Ein Bündnis zur Weiterbildung und als Start in den Job
Die Bündnisse stellen auch eine Alternative zu umfangreicheren Weiterbildungsangeboten dar. «Die Teilnehmer*innen festigen und erweitern im Rahmen der Bündnisse ihr Fachwissen», erklärt Zingg. Gleichzeitig geben die Sozialarbeiter*innen ihr Wissen weiter und ermöglichen den Studierenden einen Einblick ins Arbeitsfeld der Sozialhilfe. «Als grosse Arbeitgeberin sehen wir uns in der Verantwortung, in die Ausbildung zu investieren», erklärt Abteilungsleiter Lavanchy, «und wir wollen auch zeigen, was für ein spannendes Arbeitsfeld die Sozialhilfe ist – für unsere eigenen und natürlich auch für zukünftige Sozialarbeiter*innen. Das ist eine grosse Motivation für uns.»

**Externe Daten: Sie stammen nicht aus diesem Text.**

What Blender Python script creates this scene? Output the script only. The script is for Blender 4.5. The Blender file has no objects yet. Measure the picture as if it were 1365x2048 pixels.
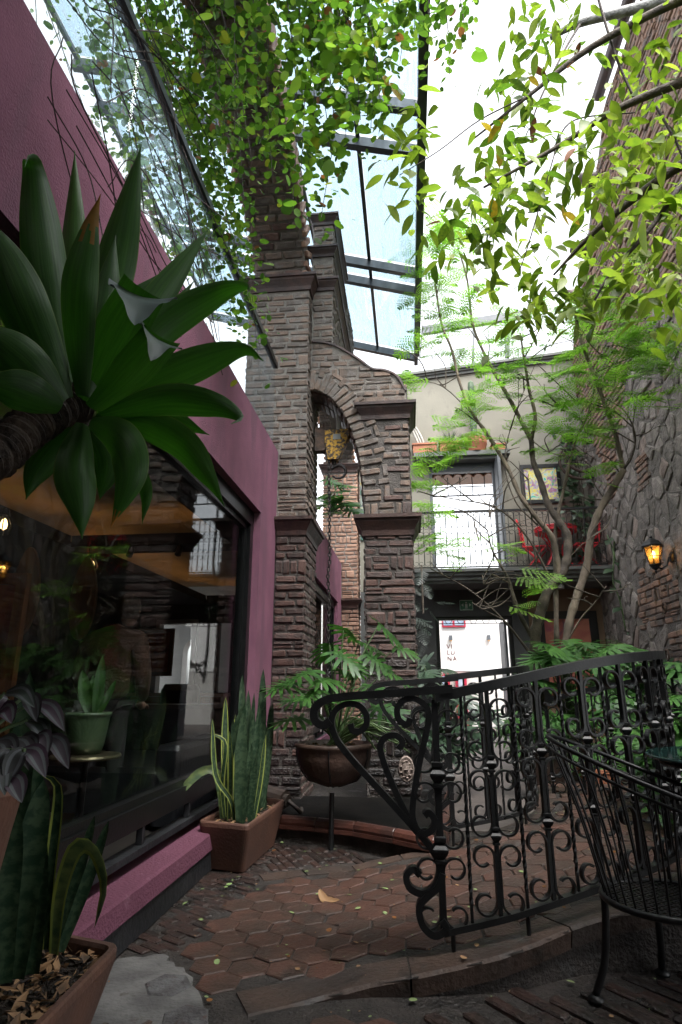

Im Idealfall entsteht aus einem Bündnis eine Praxisphase – ein in das Studium integrierter Ausbildungsabschnitt –, bei dem sich Studierende und die Praxisorganisation besser kennenlernen. So auch bei Denise Fonjallaz. Nach «einer total spannenden Zusammenarbeit» hörte die Studentin von dem Praktikumsangebot bei ihrer einstigen Bündnispartnerin, bewarb sich und bekam die Stelle. Heute ist sie festangestellt – obwohl sie gerade noch ihren Abschluss fertigmacht. Zingg dazu: «Wenn wir in einem gemeinsamen Projekt Vertrauen in den Menschen gewonnen haben und wissen, dass es nur eine Frage der Zeit ist, bis der Abschluss da ist, sind wir flexibel und warten auf sie.»
Für Fonjallaz war der Rollenwechsel von der Studentin zur Sozialarbeiterin wenig einschneidend. «Durch die Freiform haben wir schon im Studium gesehen, wie wichtig es ist, dass jede*r seine Kompetenzen einbringt», erzählt sie, «die klassischen Rollen von Lehrenden und Lernenden lösen sich auf und es lernen alle von allen».